Adequate lifting of produced fluids is an important issue for SAGD producers. It is often necessary to evaluate the natural lift capability of the SAGD process for given producer well design and modify the design if self-flowing capability of the well is a requirement.

This paper describes the methodology for calculating pressure, temperature and fractional vaporization of water profiles along SAGD producers, leading to the development of a computer program RISEWELL to perform such calculations. Sample calculations using the program indicate unstable flow regimes for low fluid flow rates. The implications of this instability for lift gas injection and steam production into the well to enhance lifting capability are discussed in relation to the example used for the sample calculations.


The analysis of fluid flow in producing wells of the Steam-Assisted Gravity Drainage (SAGD) process is necessary for evaluating the natural lift capability of the process and for well design. The lifting of produced fluids at an adequate rate is of prime importance for the successful operation of the SAGD process. In many SAGD projects, the early performance of the process has been severely limited by inadequate lifting. When this occurs the produced oil tends to be replaced by water rather than gas and steam, and a steam chamber either does not form or is confined to only the upper part of the reservoir.

If the steam chamber pressure is sufficiently high in relation to the depth of the reservoir, it may be possible to achieve natural lifting of produced fluids in a SAGD project without the use of a pump. While this mode of operation is very convenient, it is clearly not feasible for deep reservoirs - the high operating pressure required to produce natural lift would then result in poor oil-steam ratio making SAGD not viable for such reservoirs. Even for shallow reservoirs, the producer has to be designed appropriately to render it self-flowing and it is necessary to perform pressure drop calculations to aid well design.

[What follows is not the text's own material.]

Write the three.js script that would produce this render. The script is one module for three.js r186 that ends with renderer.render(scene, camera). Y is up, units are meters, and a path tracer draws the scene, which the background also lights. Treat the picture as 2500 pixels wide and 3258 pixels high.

This paper describes the development of a computer program RISEWELL for the flow analyses of SAGD producers. In this program, pressures, temperatures and fractional water vaporization profiles along the well are calculated using momentum and energy balance principles combined with heat transfer equations and experimental correlations for pressure drop in multi-phase pipe flow. Sample calculations are presented to illustrate the use of the program for the design of producers in SAGD projects.


The calculations are based on the fundamental principles of balance of momentum and energy for pipe flow. Consider the multi-phase flow of water, oil and gas through a deviated producer well of constant cross-sectional area (not necessarily circular) as shown in Figure 1. Let s denote the arc length measured along the centre line of the well, increasing along the fluid flow direction.